Wednesday, 11 March 2009


(Thanks to:

There’s a pair of Great Crested Grebes on the Thames near here, among the ducks, geese, swans and coots. For me as a kid they were mythical birds in my bird book … (parenthesis about my bird book: Ward Lock? From Daly’s Bookshop on Sunbridge Road, Bradford, bought with my dad one Saturday morning in a trip into town on the bus, down the long hill from Wibsey… Later, the Observer Book of Birds, of which the other day I found a badly damaged copy left by a tramp in a lockup cupboard beneath our flats) – and (Resumption of Foregoing, as Flann O’Brien says in At Swim Two Birds) to see them I'd have to go to some equally mythical stretch of water called a mere or tarn – wild, bleak, mysterious, bull-rushed or reeded, the water black, the skies louring… Where the grebes are in that photo is far too sunny.

Later, I thought of a mere as the water in Tennyson to which the dying King Arthur was taken by Sir Bedvere, who

bore him to a chapel nigh the field,
A broken chancel with a broken cross,
That stood on a dark strait of barren land.
On one side lay the Ocean, and on one
Lay a great water, and the moon was full..

Indeed, Arthur orders

“take Excalibur,
And fling him far into the middle mere:
Watch what thou seest, and lightly bring me word."
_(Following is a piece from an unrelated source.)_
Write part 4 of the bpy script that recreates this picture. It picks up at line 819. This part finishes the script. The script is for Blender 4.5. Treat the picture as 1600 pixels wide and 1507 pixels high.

Bedivere instead hides the sword and twice lyingly reports

"I heard the ripple washing in the reeds,
And the wild water lapping on the crag."

That’s exactly a mere. I tell you where there's a mere like that: under a crag below Hadrian's Wall.

The third time Bedivere does as told and throws Excalibur:

But ere he dipped the surface, rose an arm
Clothed in white samite, mystic, wonderful,
And caught him by the hilt, and brandished him
Three times, and drew him under in the mere.

Thus the meaning of the grebe for me is suffused with Celtic twilight. Finding it on the placid bourgeois southern prosaic Three Men in a Boat Thames is an instance of how in modern times the world has got disenchanted.